Watson had a barnstorming season for the Stormers last season when there was a strong lobby for him to be included in the Springbok squad. However, White stood firm in his conviction that the WP flank would prove to be a divisive influence and refused to select him.

That was until this year, when a lobby group that included SA Rugby president Oregan Hoskins, deputy president Mike Stofile and Springbok team manager Zola Yeye forced White to pick Watson for the Ellis Park Test against Samoa.

Before Watson had joined the squad, his father Cheeky had made comparisons between his son's predicament on joining the Bok squad in Bloemfontein and the biblical character Daniel going into the Lion's den.

Watson had also stood alongside Western Cape Premier Ebrahim Rasool, who said he regarded the flank as a black player due to his family turning their back on apartheid rugby by playing for a black club during their playing days in Port Elizabeth.

However, after talking up a storm before his Test debut, much of the support and sympathy for Watson's Springbok cause evaporated after he played a poor game at Ellis Park and was substituted.

In addition, the Springbok players refused to initiate him into the team, along with Sharks centre Waylon Murray, saying he was not chosen by either White or the selectors and, if anything, his kontiki should be performed by Hoskins, Stofile and Yeye.

However, Watson did not live up to the hype of his Test debut and it came at a time when reports said that his Springbok teammates were unwilling to put him through the initiation process.

Watson also picked up a rib injury in the match and was ruled out of Currie Cup rugby for the rest of the season after playing for only 40 minutes against the Sharks. This was in spite of former coach Van der Merwe's original prognosis that he would only be sidelined for 10 days.

In addition, Watson clashed with Van der Merwe after being substituted in the second half of the Stormers match against the Bulls at Loftus on a day when the Cape side were given another hiding in Pretoria.

After a dressing room bust up between the player and coach, Watson had not appeared at the post-match press conference.

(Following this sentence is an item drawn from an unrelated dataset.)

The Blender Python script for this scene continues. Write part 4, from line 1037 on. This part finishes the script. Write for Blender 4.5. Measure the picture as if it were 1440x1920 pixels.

During the match the players had rallied around Burger towards the end of the game when the former IRB Player of the Year had told them: "The time for talking up a big game and running out and getting humiliated like this is over."

Burger, who came back from a potentially career ending neck injury to play in every single Super 14 game this season for the Stormers, is seen as an influential captain who can unite a fragmented Stormers.